◆ **The problem**: Every line of the data that contains the string "right" must be copied.

(Source records)
------------------------

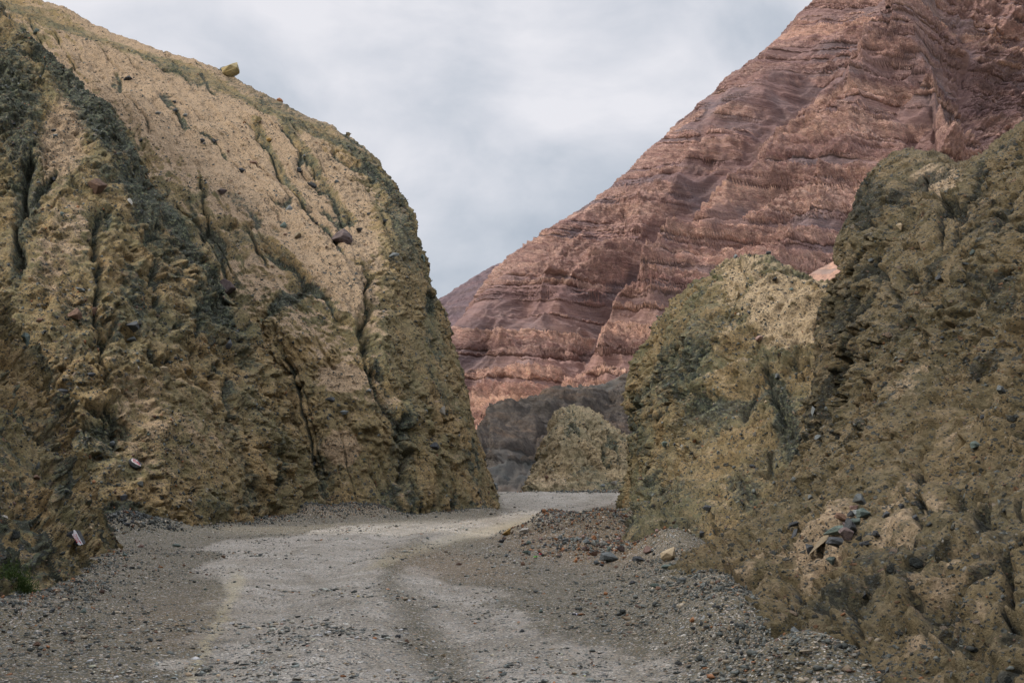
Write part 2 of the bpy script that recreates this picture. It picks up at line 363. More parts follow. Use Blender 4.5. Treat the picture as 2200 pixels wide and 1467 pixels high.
# ------------------------------------------------------------------ landforms
LAND = {}
def earth_displace(V0, nrm, amp=1.0, rough=1.0, rill=1.0, seed=0, fs=1.0, fall=None, calm0=0.0, lumpk=1.0):
    V = V0; big = fbm(V * 0.22, 3, seed)
    V = V0 * (fs ** .5); w = fbm(V * 0.5, 3, seed + 3)[..., None] * 0.6
    if fall is None: q = (V + w) * [0.75, 0.75, 0.15]
    else:
        nn = np.array(fall, float); nn /= np.linalg.norm(nn); c = np.cross(nn, [0, 0, 1.0]); c /= np.linalg.norm(c); f = np.cross(c, nn)
        q = np.stack([(V @ c) * .85, (V @ f) * .10, (V @ nn) * .25], -1) + w * [.55, .15, .3]
    rl = fbm(q, 3, seed + 5, ridged=True, gain=0.5)
    n1 = 1 - np.abs(vnoise(q * 1.15 + 5, seed + 6)); n2 = 1 - np.abs(vnoise(q * 2.6 + 9, seed + 8)); gate = sst(-.25, .35, fbm(V0 * .25, 2, seed + 62))
    gul = sst(.86, 1.0, n1) * gate + .45 * sst(.86, 1, n2) * gate
    lump = fbm(V * 1.1 + w, 4, seed + 9, ridged=True, gain=0.5) 
    d1, d2, idv = worley(V * [1.25, 1.25, 0.8] + w * 2.0 + fbm(V * 2.4, 3, seed + 15)[..., None] * .6, seed + 2)
    blk = np.minimum(d2 - d1, 0.30) / 0.30 + .7 * (idv - .5)
    V = V0 * fs; fine = fbm(V * 3.6, 4, seed + 11, gain=0.55, ridged=True); grit = fbm(V * 12, 3, seed + 13, gain=0.6)
    e1, e2, eid = worley(V * [2.2, 2.2, 1.7] + fine[..., None] * .4, seed + 21)
    pit = sst(0.45, 0.12, e1) * (eid > 0.74)
    s1, s2, sid = worley(V * [3.6, 3.6, 6.0] + fine[..., None] * .3, seed + 31)
    st = sst(0.36, 0.28, s1) * (sid > 0.68) * (.5 + sid)
    calm = (0.45 + 0.55 * sst(-.3, .3, fbm(V0 * .35, 3, seed + 61))) * (1 - .72 * calm0)
    lm = rough * calm * (0.30 * lump * lumpk + 0.15 * lumpk * (blk - 1) - 0.30 * pit)
    d = amp * (0.60 * big + 0.30 * rill * rl) - .30 * rill * gul + lm + rough * calm * 0.060 * fine + rough * (0.018 * grit + 0.045 * st)
    return d - d.mean(), rl, gul, lm
def carve(px, py, d, sc, lines):
    """lines: (points, width px, depth m). sc unused scale"""
    dk = np.zeros(px.shape)
    wx = px + 14 * vnoise(np.stack([px / 45, py / 45, px * 0], -1), 77) + 6 * vnoise(np.stack([px / 15, py / 15, px * 0], -1), 78) + 2.5 * vnoise(np.stack([px / 5, py / 5, px * 0], -1), 79); wy = py
    wm = 1 + .75 * vnoise(np.stack([px / 25, py / 25, px * 0], -1), 80)
    for pts, w, dep in lines:
        q, tt = poly_dist(wx, wy, pts); prof = np.exp(-(q / (w * wm * (.75 if dep > 0 else 1))) ** 1.6) * sst(0, 0.12, tt) * sst(1.0, 0.85, tt)
        d -= dep * prof
        if dep > 0: dk = np.maximum(dk, prof * (1 if dep > 0.1 else 0.6))
    return dk
def blobs(px, py, lst):
    r = np.zeros(px.shape)
    for x, y, rx, ry, ang, a in lst:
        ca, sa = math.cos(R(ang)), math.sin(R(ang)); u = (px - x) * ca + (py - y) * sa; v = -(px - x) * sa + (py - y) * ca
        r = np.maximum(r, a * np.exp(-(np.hypot(u / rx, v / ry)) ** 3))
    return r
def landform(name, rows, mat, step, back, amp, rough, rill, seed, lines=(), tan=(), dark=(), ochre=(), darkl=(), label=None, tanup=0.0, nrmup=0.6, below=1.5, fall=None, calmtan=.6, lumpk=1.0, maxn=900, fs=1.0):
    V = surface(rows, step, back, below, maxn=maxn)
    n = normals(V); n = smooth_grid(n, 12); n /= np.linalg.norm(n, axis=-1, keepdims=True) + 1e-9
    px, py = proj(V)
    tanm = np.clip(blobs(px, py, tan), 0, 1)
    d, rl, gul, lm = earth_displace(V, n, amp, rough, rill, seed, fs=fs, fall=fall, calm0=tanm * calmtan, lumpk=lumpk)
    edge = sst(0, .22, np.linspace(0, 1, V.shape[0]))[:, None]; d = d * (0.45 + 0.55 * edge)
    dk = carve(px, py, d, 1, lines)
    # lumps sag a little, so they overhang what is below them
    V2 = V + n * d[..., None]; V2[..., 2] -= .45 * edge * (lm - lm.mean()) * sst(.2, 1.2, V[..., 2])
    n2 = smooth_grid(normals(V2), 3); up = n2[..., 2]
    Rm = np.clip(blobs(px, py, tan) + tanup * sst(nrmup, nrmup + 0.3, up), 0, 1)
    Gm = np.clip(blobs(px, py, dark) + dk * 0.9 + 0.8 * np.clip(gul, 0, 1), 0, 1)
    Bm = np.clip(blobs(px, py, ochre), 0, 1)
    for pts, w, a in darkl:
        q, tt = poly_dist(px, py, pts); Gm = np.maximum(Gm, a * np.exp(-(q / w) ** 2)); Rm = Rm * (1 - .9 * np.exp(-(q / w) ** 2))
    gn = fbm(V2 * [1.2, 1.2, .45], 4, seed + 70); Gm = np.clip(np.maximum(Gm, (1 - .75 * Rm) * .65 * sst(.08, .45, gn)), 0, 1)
    Rm = Rm * (1 - 0.8 * dk)
    me = grid_mesh(name, V2, np.stack([Rm, Gm, Bm], -1))
    o = link(name, me, [mat]); tag(o, kind='structure', label=label)
    p2x, p2y = proj(V2)
    LAND[name] = (V2.reshape(-1, 3), n2.reshape(-1, 3), p2x.ravel(), p2y.ravel())
    return o
def on(name, px, py, rad=9):
    V, n, x, y = LAND[name]
    for k in (1, 2, 4, 8, 16):
        m = np.where((abs(x - px) < rad * k) & (abs(y - py) < rad * k))[0]
        if len(m): break
    else: return None
    dep = V[m, 1]; near = m[dep < dep.min() + max(0.6, dep.min() * 0.02)]
    j = near[np.argmin((x[near] - px) ** 2 + (y[near] - py) ** 2)]
    return V[j], n[j]

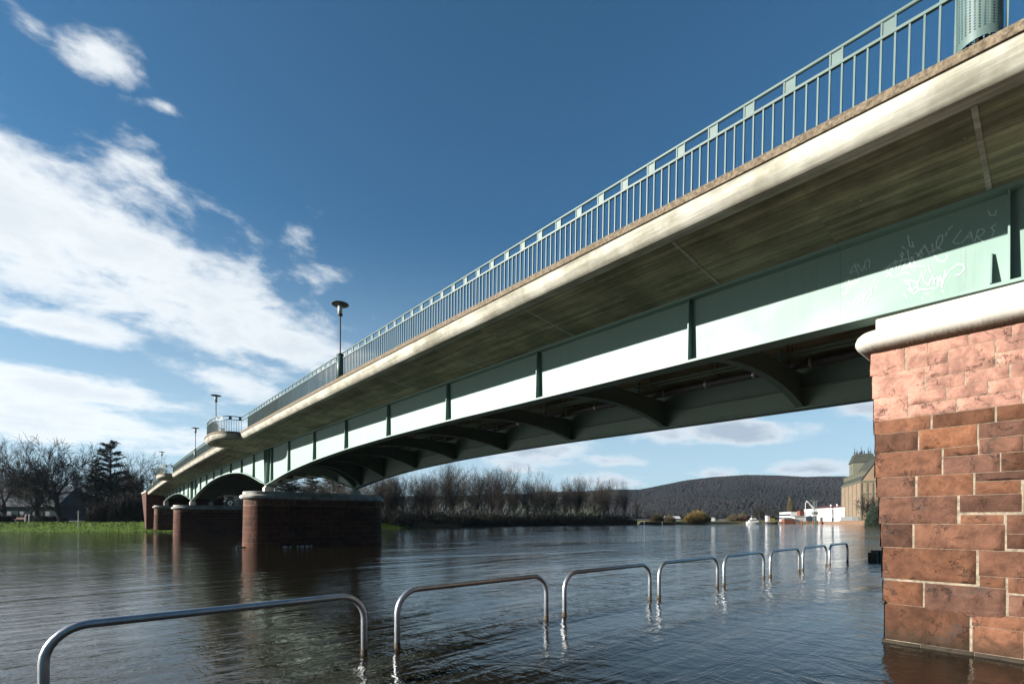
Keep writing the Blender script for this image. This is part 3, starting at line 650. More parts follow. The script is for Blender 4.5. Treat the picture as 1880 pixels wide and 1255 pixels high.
# near abutment ----------------------------------------------------------
ab=tag(empty('near_abutment',(13.8,-5,0)),'rough red sandstone abutment with pale rounded cap stone at the right edge','abutment')
AO=Vector((13.8,-5,0))
rnd=random.Random(5)
def wx(z): return 9.93+.17*z/4.93
mb=MB(); mb.hexa([(9.884,-12,-1.2),(17.6,-12,-1.2),(17.6,1.92,-1.2),(9.884,1.92,-1.2),(10.093,-12,4.93),(17.6,-12,4.93),(17.6,2.12,4.93),(10.093,2.12,4.93)])
o=mb.build('mortar_core',M['mortar'],ab); o.location=-AO
from mathutils import noise as mn
def block(mb,y0,y1,z0,z1,col,corner=False,rough=.042):
    g=.0035; y0+=g; y1-=g; z0+=g; z1-=g
    nu=max(4,int((y1-y0)/.05)); nv=max(4,int((z1-z0)/.045)); seed=rnd.random()*50
    vs=[];fs=[]
    tx,tz=rnd.uniform(-.012,.012),rnd.uniform(-.012,.012)
    for j in range(nv+1):
        for i in range(nu+1):
            u,v=i/nu,j/nv; y=y0+(y1-y0)*u; z=z0+(z1-z0)*v
            ed=min(min(u,1-u)*(y1-y0),min(v,1-v)*(z1-z0)); e=min(1,ed/.035)
            nn=mn.noise(Vector((y*4+seed,z*4,seed)))*.6+mn.noise(Vector((y*11+seed,z*11,seed)))*.35+abs(mn.noise(Vector((y*3,z*6+seed,seed))))*.7
            p=(.006+rough*(.30+.85*nn)+tx*(u-.5)*2+tz*(v-.5)*2)*e
            p=max(p,.004)*(.35+.65*e)
            yy=y
            if corner and i==nu: yy=y+.012*nn
            vs.append((wx(z)-.0095-p,yy,z))
    for j in range(nv):
        for i in range(nu):
            a=j*(nu+1)+i; fs.append((a+1,a,a+nu+1,a+nu+2))
    # sides back to the mortar
    def rim(idx):
        b=[ (wx(vs[k][2])+.05,vs[k][1],vs[k][2]) for k in idx]; base=len(vs); vs.extend(b)
        for t in range(len(idx)-1): fs.append((idx[t],idx[t+1],base+t+1,base+t))
    rim([i for i in range(nu+1)]); rim([nv*(nu+1)+i for i in range(nu+1)][::-1])
    rim([j*(nu+1) for j in range(nv+1)][::-1]); rim([j*(nu+1)+nu for j in range(nv+1)])
    mb.add(vs,fs,col)
    if corner: # return face of the quoin, river side
        c=len(mb.v); w=rnd.uniform(.4,.8); n=6; vs2=[];fs2=[]
        for j in range(n+1):
            for i in range(n+1):
                x=wx(z0)-.01+w*i/n; z=z0+(z1-z0)*j/n; e=min(1,min(i,n-i,j,n-j)*.7) if i else .3
                vs2.append((x,y1+.01+.03*e*(.4+mn.noise(Vector((x*5,z*5,seed)))),z))
        for j in range(n):
            for i in range(n):
                a=j*(n+1)+i; fs2.append((a,a+n+1,a+n+2,a+1))
        mb.add(vs2,fs2,col)
mb=MB()
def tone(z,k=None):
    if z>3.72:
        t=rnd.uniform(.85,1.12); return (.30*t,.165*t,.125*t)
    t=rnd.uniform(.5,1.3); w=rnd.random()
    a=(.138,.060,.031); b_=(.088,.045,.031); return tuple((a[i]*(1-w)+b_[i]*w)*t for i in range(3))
ylow={}
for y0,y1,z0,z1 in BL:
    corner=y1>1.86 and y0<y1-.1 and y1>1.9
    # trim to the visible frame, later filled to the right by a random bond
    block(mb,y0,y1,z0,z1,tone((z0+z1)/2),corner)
for z0,z1 in [(4.56,4.94),(4.16,4.55),(3.76,4.15),(3.54,3.75),(3.19,3.53),(2.75,3.18),(2.44,2.74),(2.04,2.43),(1.67,2.03),(1.15,1.66),(.75,1.14),(.16,.74)]:
    y=.37
    while y>-12:
        w=rnd.uniform(.35,.9)
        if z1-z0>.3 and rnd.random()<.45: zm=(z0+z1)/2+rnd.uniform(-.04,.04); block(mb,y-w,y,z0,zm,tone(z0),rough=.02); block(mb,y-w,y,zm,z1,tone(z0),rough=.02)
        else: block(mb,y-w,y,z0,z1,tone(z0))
        y-=w
for y in np.arange(-11.5,2.,.62):     # footing course at the water line
    block(mb,y,min(y+.62,2.02),-.35,.13+rnd.uniform(-.02,.01),(.06,.045,.035),False,.06)
for j,(z0,z1) in enumerate([(4.56,4.94),(4.16,4.55),(3.76,4.15),(3.54,3.75),(3.19,3.53),(2.75,3.18),(2.44,2.74),(2.04,2.43),(1.67,2.03),(1.15,1.66),(.75,1.14),(.16,.74)]):
    x=10.6                              # river face
    while x<17.4:
        w=rnd.uniform(.5,1.1); yb=2.04+.11*z0/4.93
        mb.box((x+.01,yb,z0+.01),(min(17.6,x+w)-.01,yb+.04,z1-.01),tone(z0)); x+=w
o=mb.build('stone_facing',M['stone'],ab); smooth_by_angle(o,50); o.location=-AO
# cap: bullnose + upper step
def capmat():
    m,t,b=newmat('weathered_cap_concrete'); b.inputs['Roughness'].default_value=.85
    tc=N(t,'ShaderNodeTexCoord'); n=N(t,'ShaderNodeTexNoise',i_Scale=9.,i_Detail=6.,i_Roughness=.7)
    mp=N(t,'ShaderNodeMapping'); mp.inputs['Scale'].default_value=(1,3.5,.25); t.links.new(tc.outputs['Object'],mp.inputs[0]); t.links.new(mp.outputs[0],n.inputs['Vector'])
    sp=N(t,'ShaderNodeSeparateXYZ'); t.links.new(tc.outputs['Object'],sp.inputs[0])
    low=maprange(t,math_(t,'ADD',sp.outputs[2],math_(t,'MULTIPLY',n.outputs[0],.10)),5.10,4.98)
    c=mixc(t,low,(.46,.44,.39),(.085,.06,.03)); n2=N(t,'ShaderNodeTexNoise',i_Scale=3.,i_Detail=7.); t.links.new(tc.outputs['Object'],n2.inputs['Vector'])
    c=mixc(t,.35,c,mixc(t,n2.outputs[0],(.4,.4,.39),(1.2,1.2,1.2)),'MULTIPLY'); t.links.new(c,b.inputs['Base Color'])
    bp=N(t,'ShaderNodeBump',i_Strength=.15,i_Distance=.01); t.links.new(n2.outputs[0],bp.inputs['Height']); t.links.new(bp.outputs[0],b.inputs['Normal'])
    return m
def rectring(q,y1=2.13,x0=10.1): 
    p=[]; r=max(.02,q)
    for i in range(7):
        th=math.pi/2+math.pi/2*i/6; p.append((x0+.02+r*math.cos(th),y1-.02+r*math.sin(th)))
    p+= [(x0-q+.0,-12)]+[(17.7+q,-12),(17.7+q,y1+q)]
    return p
mb=MB(); uv=[]
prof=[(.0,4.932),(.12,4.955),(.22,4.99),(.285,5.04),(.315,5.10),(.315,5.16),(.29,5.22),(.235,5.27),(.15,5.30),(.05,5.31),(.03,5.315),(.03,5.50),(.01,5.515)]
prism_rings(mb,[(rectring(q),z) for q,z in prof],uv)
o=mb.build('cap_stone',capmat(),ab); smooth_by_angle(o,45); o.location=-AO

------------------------

◆ **Task answer**:
ab=tag(empty('near_abutment',(13.8,-5,0)),'rough red sandstone abutment with pale rounded cap stone at the right edge','abutment')
    # trim to the visible frame, later filled to the right by a random bond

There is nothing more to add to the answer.